Modern accounting essentially reflects the asset, income, and financial situation of a company and thus fulfills an essential information function. The compilation of assets and liabilities in the balance sheet reflects the asset situation. The income statement provides insight into the income situation through revenues and expenses. Cash flows are summarized in the cash flow statement and provide information about the financial situation of the company. Other important tasks and functions of accounting include:
- Planning Function: Companies set strategic goals, which are recorded in action plans and achieved through strategic use of resources. Accounting allows these plans to be recorded, thus capturing the economic consequences.
- Decision and Control Function: Companies make a multitude of decisions daily to achieve their strategic and operational goals. Accounting serves as an important management tool, e.g., when purchasing new machines, tendering for new positions, or evaluating projects.
- Basis for Tax Calculation: The calculation of the annual tax scope is based on financial information about the company.

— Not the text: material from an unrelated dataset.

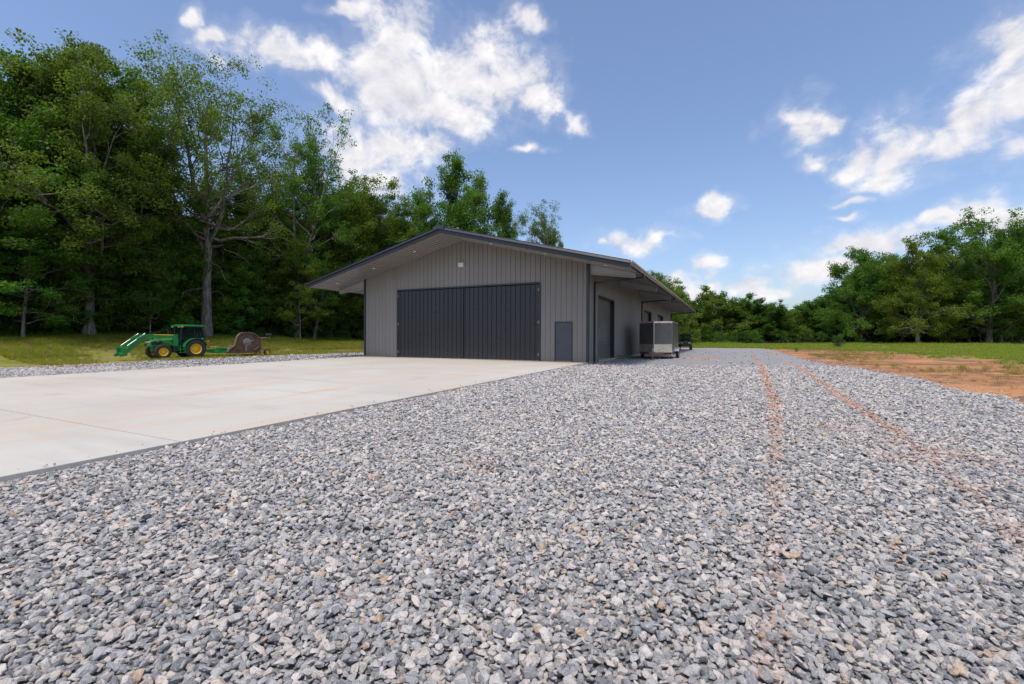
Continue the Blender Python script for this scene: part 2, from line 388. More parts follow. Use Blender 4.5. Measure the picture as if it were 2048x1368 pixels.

Essential information is provided, in particular, by the balance sheet (capital tax) and the income statement (profit tax).
- Informing the Public: Internationally active companies must regularly (quarterly reports) inform the public about their business development. This is usually done through extensive financial reports based on accounting.
- Control Function: Internal company processes (e.g., production decisions) are continuously analyzed and monitored to initiate countermeasures in case of deviations. This is mainly achieved through a continuous actual-to-planned comparison.
- Creditor Protection: The capital of companies comes either from internal capital providers (e.g., shareholders, partners, cooperative members) or from third parties such as banks or investors. Legislation protects external capital providers and their loans with a series of measures, mainly through the obligation to regularly inform about the asset, income, and financial situation.